Heureusement, je n'ai jamais eu de difficulté à me séparer de mes pièces. Je considère chaque pièce comme étant une étape sur les marches menant à un travail encore meilleur. La vente de mes œuvres me procure l'espace requis pour évoluer. Le danger du succès financier réside dans la tentation d'adopter une voie plus commerciale, ce que j'essaie d'éviter. S'il m'arrive d'avoir l’impression que ma créativité n'est pas suffisamment mise au défi parce que beaucoup de clients demandent le même genre de travail, j'invente un nouveau projet, comme The Loyal Exports. Il s'agit d'une initiative annuelle dans le cadre de laquelle je vends de nouvelles œuvres pour 1 € pièce sur des marchés locaux en Inde ou en Afrique.
Certaines de vos pièces les plus prestigieuses sont des chawans. Que buvez-vous dans cette forme de bol ?

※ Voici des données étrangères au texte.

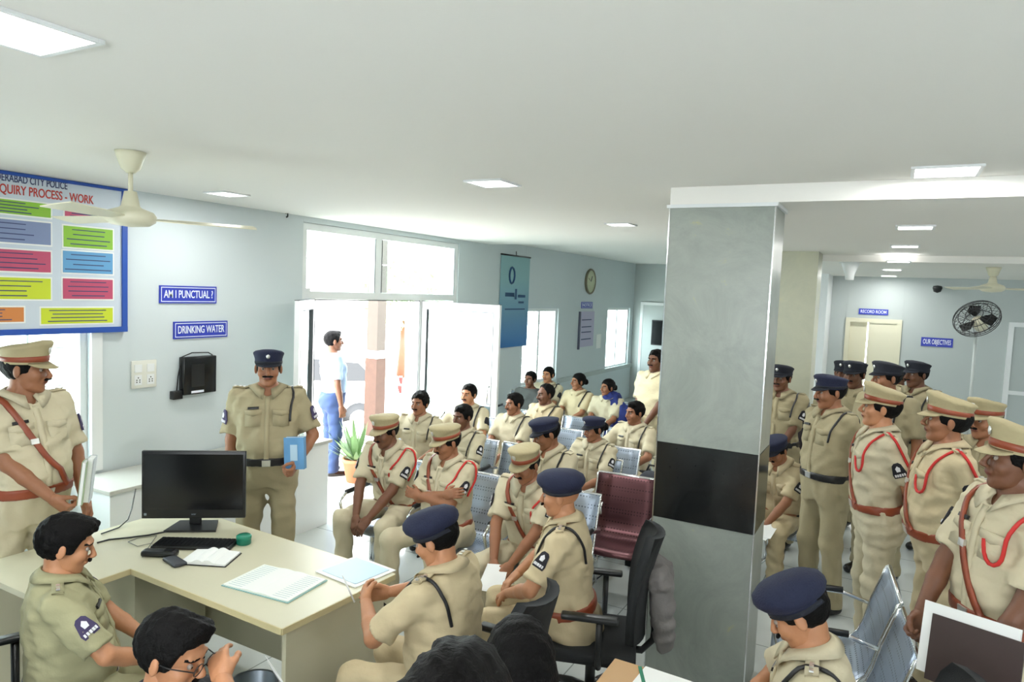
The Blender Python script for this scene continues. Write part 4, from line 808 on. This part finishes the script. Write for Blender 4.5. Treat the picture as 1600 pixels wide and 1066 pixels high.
MB().box((0, 0, .004), (.31, .29, .006), 0, None, .002).build('sleeve', M['paper'], t); MB().box((0, 0, .0085), (.26, .24, .002)).build('sheet', m_, t)
p = onz(381, 850); t = thing('ink_pad_pot', 'small round green container beside the keyboard', 'container', (p[0], p[1], DZ)); MB().lathe([(0, .0), (.038, 0), (.041, .005), (.041, .045), (.037, .05), (0, .05)], 24).build('pot', mat('green_plastic', S(20, 110, 88), .3), t); MB().lathe([(.041, .033), (.043, .035), (.043, .05), (.034, .056), (0, .057)], 24).build('lid', mat('green_lid', S(26, 124, 98), .3), t)
a = onz(282, 818); m_ = MB(); pts = [onz(x, y) + [0, 0, .006] for x, y in ((285, 826), (262, 832), (232, 838), (200, 842), (170, 845), (152, 850))]; m_.tube([tuple(q) for q in pts], .005, 6); t = tag(m_.build('monitor_cable', M['black']), 'black cable running left from the monitor base across the desk', 'cable')
m_ = MB(); pts = [at_x(208, 765, -4.58) * 0 + onz(208, 800, .826)] ; pts = [onz(212, 765, .83) + [.0, 0, .003], onz(206, 795, .83), onz(200, 812, .79), onz(186, 826) + [0, 0, .006], onz(158, 836) + [0, 0, .006]]; m_.tube([tuple(q) for q in pts], .004, 6); tag(m_.build('network_cable', M['black']), 'thin black cable dropping from the wall counter onto the desk', 'cable')
m_ = MB(); pts = [onz(x, y) + [0, 0, .004] for x, y in ((238, 850), (215, 855), (200, 848), (215, 842), (245, 838), (228, 862), (222, 872))]; m_.tube([tuple(q) for q in pts], .0022, 5); tag(m_.build('mouse_cable', mat('grey_cable', S(120, 120, 112), .5)), 'thin grey cable looping beside the handset on the desk', 'cable')
p = at_z(205, 960, 0); t = thing('waste_bin', 'grey steel waste bin standing under the desk', 'bin', (-2.75, 2.42, 0)); MB().lathe([(0, .002), (.1, .002), (.12, .24), (.125, .245), (.115, .24), (.095, .02), (0, .015)], 24).build('bin_body', M['steel'], t)
# table at the bottom of the picture
p = onz(1052, 1062); tx, ty = p[0], p[1]
t = thing('front_table', 'wooden table top just showing at the bottom edge below the column', 'table', (tx, ty - .3, 0)); MB().box((.05, 0, DZ - .016), (.62, .66, .03), 0, None, .004).build('table_top', mat('orange_wood', S(190, 150, 100), .4), t); [MB().box((.05 + sx_ * .27, sy_ * .29, .364), (.05, .05, .727)).build('leg', M['wooddark'], t) for sx_ in (-1, 1) for sy_ in (-1, 1)]
t = thing('paper_sheets', 'white printed sheets on the table below the column', 'papers', (tx + .02, ty - .08, DZ), -.05); MB().box((0, 0, .003), (.30, .2, .005)).build('sheet', M['paper'], t); MB().box((.07, -.01, .006), (.28, .19, .001), 0, Matrix.Rotation(.1, 3, 'Z')).build('sheet', M['paper'], t); MB().box((-.14, .03, .0065), (.015, .12, .001), 0, Matrix.Rotation(.5, 3, 'Z')).build('green_corner', mat('green_print', S(20, 120, 90), .5), t)
t = thing('ballpoint_pen', 'white pen resting at the far edge of the table below the column', 'pen', (tx + .2, ty - .02, DZ + .012), .9); MB().tube([(-.06, 0, 0), (.06, 0, .004), (.072, 0, .004)], [.005, .005, .001], 8).build('barrel', M['white'], t)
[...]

Chawan signifie « bol à thé », ils sont spécifiquement destinés au matcha, un thé vert en poudre bu lors des cérémonies du thé, mais servent aussi au quotidien, au Japon et en Corée. Les bols sont grands, d'une taille proche de celle d'un bol à céréales, car le thé est fouetté dedans avec un fouet en bambou. En tant qu'objet, le chawan revêt une grande signification culturelle, il n'est pas exagéré de le considérer comme une sculpture vivante. Chaque aspect de sa forme et de sa surface est d'un grand raffinement. Ces objets ne peuvent être ni falsifiés ni simulés. Ils sont le résultat de l’improvisation et, une fois produits, il n'est plus possible de les rappeler ou de les améliorer, tout comme la musique. Tel est le défi, et comparé à lui, mes chawans reflètent encore beaucoup le travail d’un débutant.
Avez-vous un favori ?
J'aime utiliser les céramiques fabriquées par d'autres artistes qui sont mes amis, ou des pièces antiques, plus que mes propres œuvres. Quand je bois dans mes propres bols, j'ai souvent du mal à voir au-delà de ma propre imperfection. C’est étrange dans la mesure où j’aime les taches, comme celles de mon bol préféré, que j’ai acheté sur un bazar à Bombay. Bien qu'il s'agisse d'une pièce d'usine, elle a tant d'imperfections qu'elle a son proche charme.